In some subjects, even though the books get harder, you can read them in any order (e.g. History—you can read each book on Stone Age, Romans, Egypt in any order, but the book gets harder from Y3 to Y4 to Y5). This means that children will always learn the same granular knowledge from each unit, but will access it in more challenging ways through the progressive
disciplinary knowledge
In some subjects, the books still get harder as you move through each year group, but they are arranged in to book series, so you have to read them in some sort of order (e.g. in science you must read the light books in order, or the electricity books, and in computing, you must read all of the programming books in order).
This means that children improve in each subject progressively, but they all leave our school having experienced our full curriculum, having learned all the substantive knowledge, having read every book in our Holbrook “Curriculum Library!”
To ensure rigour, each subject has a set of 'red letter learning' for each topic. This is the key knowledge and skills we have identified as crucial for our children to have learned before they leave their key stage. Teachers ensure this knowledge is embedded through our 'look back, move on' sessions.

Our Long Term Plans show the components of our curriculum.
Our Disciplinary Knowledge is mapped out on progression grids, to show how we become better historians, scientists, geographers etc over time.

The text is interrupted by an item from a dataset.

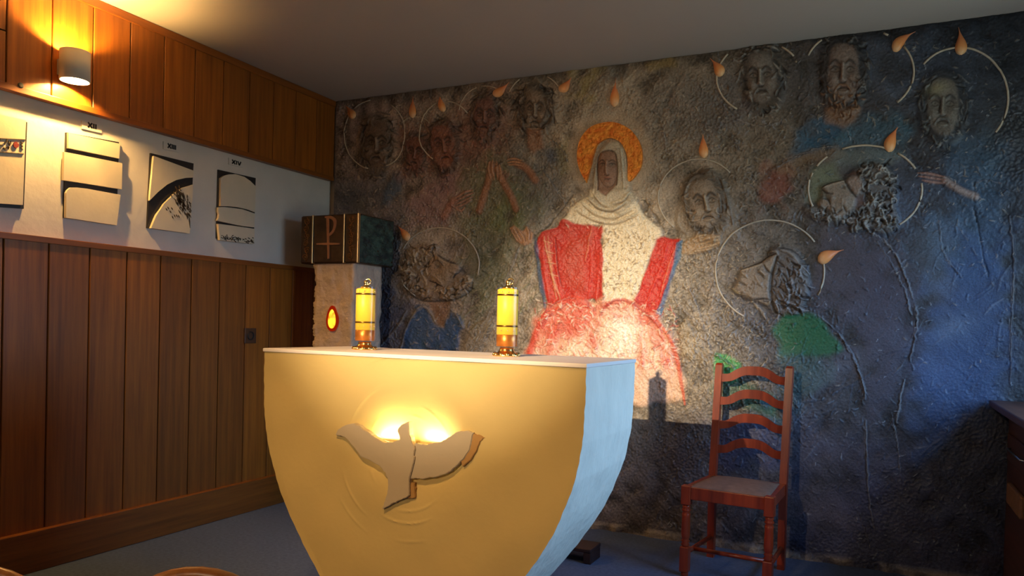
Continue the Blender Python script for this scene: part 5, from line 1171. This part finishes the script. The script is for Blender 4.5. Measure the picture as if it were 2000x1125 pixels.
# ------------------------------------------------------------------ chest by the right wall
cz = 0.866; cx0 = 0.452
CB = tag(empty('side_chest', (0.75, 3.5, 0)), 'dark brown wooden chest beside the window wall, cut off by the picture edge', 'chest')
lo = lambda a: (a[0]-0.75, a[1]-3.5, a[2])
bx = float(on_y(1968, 900, 4.07)[0])
MB().box(lo((bx, 2.93, 0.0)), lo((1.0, 4.08, cz-0.03)), 0.004).build('chest_body', M_CAB, CB)
MB().box(lo((cx0, 2.90, cz-0.03)), lo((1.02, 4.085, cz)), 0.005).build('chest_top', M_CAB, CB)
pz0 = on_x(1980, 877, bx); pz1 = on_x(2010, 882, bx)
dz = float(pz0[2])
dw = MB().box(lo((bx-0.010, 3.0, dz-0.06)), lo((bx, 4.02, dz+0.055)), 0.003).build('drawer', M_CAB, CB)
MB().tube([lo((bx-0.010, float(pz0[1]), dz)), lo((bx-0.024, float(pz0[1])-0.006, dz)), lo((bx-0.024, 3.56, dz)), lo((bx-0.010, 3.55, dz))], 0.0045, 8).build('drawer_pull', M_SILVER, dw)
kz = on_x(1978, 962, bx)
kb = mat('latch_wood', srgb(150, 104, 62), 0.6, noise=0.3, nscale=30)
MB().box(lo((bx-0.022, 3.56, float(kz[2])-0.048)), lo((bx, float(kz[1])+0.01, float(kz[2])+0.042)), 0.008).build('latch_block', kb, CB)
MB().box(lo((bx-0.008, 3.0, 0.06)), lo((bx, 4.02, dz-0.20)), 0.003).build('door_panel', M_CAB, CB)

# ------------------------------------------------------------------ low footstool behind the altar
ft = on_z(1170, 1107, 0)
ST = tag(empty('footstool', (float(ft[0])-0.245, float(ft[1])+0.075, 0)), 'low dark wooden footstool mostly hidden behind the altar', 'footstool')
for sx in (-1, 1): MB().box((sx*0.18-0.02, -0.07, 0), (sx*0.18+0.02, 0.07, 0.055), 0.004).build('end_panel', M_DARK, ST)
MB().box((-0.20, -0.075, 0.055), (0.20, 0.075, 0.075), 0.005).build('top_board', M_DARK, ST)

# ------------------------------------------------------------------ chairs in front of the viewer, only their round backs reach into the frame
def round_chair(px, zt, label, rz, proto=None):
    q = on_z(px[0], px[1], zt); t = tag(empty('bentwood_chair', (float(q[0]), float(q[1]), 0), rz), label, 'chair', 'round-backed chairs in the front row')
    R = 0.17; hoop = [(-R, 0.02, 0.42), (-R, 0.01, 0.50)]+[(R*-math.cos(a), 0, zt-0.012-R*0.9+R*0.9*math.sin(a)) for a in [math.pi*k/20 for k in range(21)]]+[(R, 0.01, 0.50), (R, 0.02, 0.42)]
    MB().tube(hoop, 0.014, 10).build('back_hoop', M_SEATW, t)
    MB().prism([(x*0.86, zt-0.05-R*0.8+z) for x, z in [(-0.15, -0.05), (0.15, -0.05), (0.15, 0.02), (0.1, 0.05), (0, 0.06), (-0.1, 0.05), (-0.15, 0.02)]], -0.006, 0.006).build('back_splat', M_SEATW, t)
    MB().lathe([(0.15, 0.42), (0.165, 0.425), (0.17, 0.44), (0.155, 0.45), (0.05, 0.446)], (0, -0.17, 0), 32).build('seat', M_SEATW, t)
    for a in (0.8, 2.35, 3.93, 5.5):
        MB().tube([(0.14*math.cos(a), -0.17+0.14*math.sin(a), 0.43), (0.19*math.cos(a), -0.17+0.19*math.sin(a), 0.0)], [0.017, 0.012], 10).build('leg', M_SEATW, t)
    return t
rc = round_chair((392, 1109), 0.71, 'round-backed orange wooden chair at the bottom edge, before the altar', math.radians(200))
round_chair((-28, 1106), 0.62, 'round-backed orange wooden chair at the bottom left corner', math.radians(200), rc)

Our One Subject Cycles show each composite step, the granular knowledge needed and our 'red letter learning' which is the substantive knowledge that we really want to 'stick'.
Learning journeys show the children each composite steps for each unit of work. They also show the disciplinary knowledge and key vocabulary, as well as the 'red letter learning'. This helps children to know where they have been in their learning and where they are going next.
Learning ladders for each lesson really dig down into the substantive knowledge, showing the granular detail which is the focus of our teaching and learning. It helps the children to understand what exactly they need to know as well as how well they are doing at each step.
Have a look at our long-term plans. They shows where we teach all the units of learning for every subject. In Key Stage 1 and Key Stage 2, for foundation subjects (such as History, Geography or DT) we think carefully about the order of learning within a year and across the whole school. Learning in EYFS provides the building blocks for units in Key Stage 1. This then links to further learning in our two mid Key Stage 2 classes, and then the final development in Year 6, where children achieve the end point in their primary school learning.
At Holbrook, we use Continuous Provision in both of our Key Stage One classrooms in order to offer a dynamic learning environment that nurtures children's curiosity, creativity, and resilience. Informed by recent research highlighting the benefits of play-based learning, this approach not only supports academic achievement but also promotes holistic development, preparing children for success in school and beyond.
Our belief is that through our continuous provision we can create enriching learning experiences that inspire a lifelong love of learning.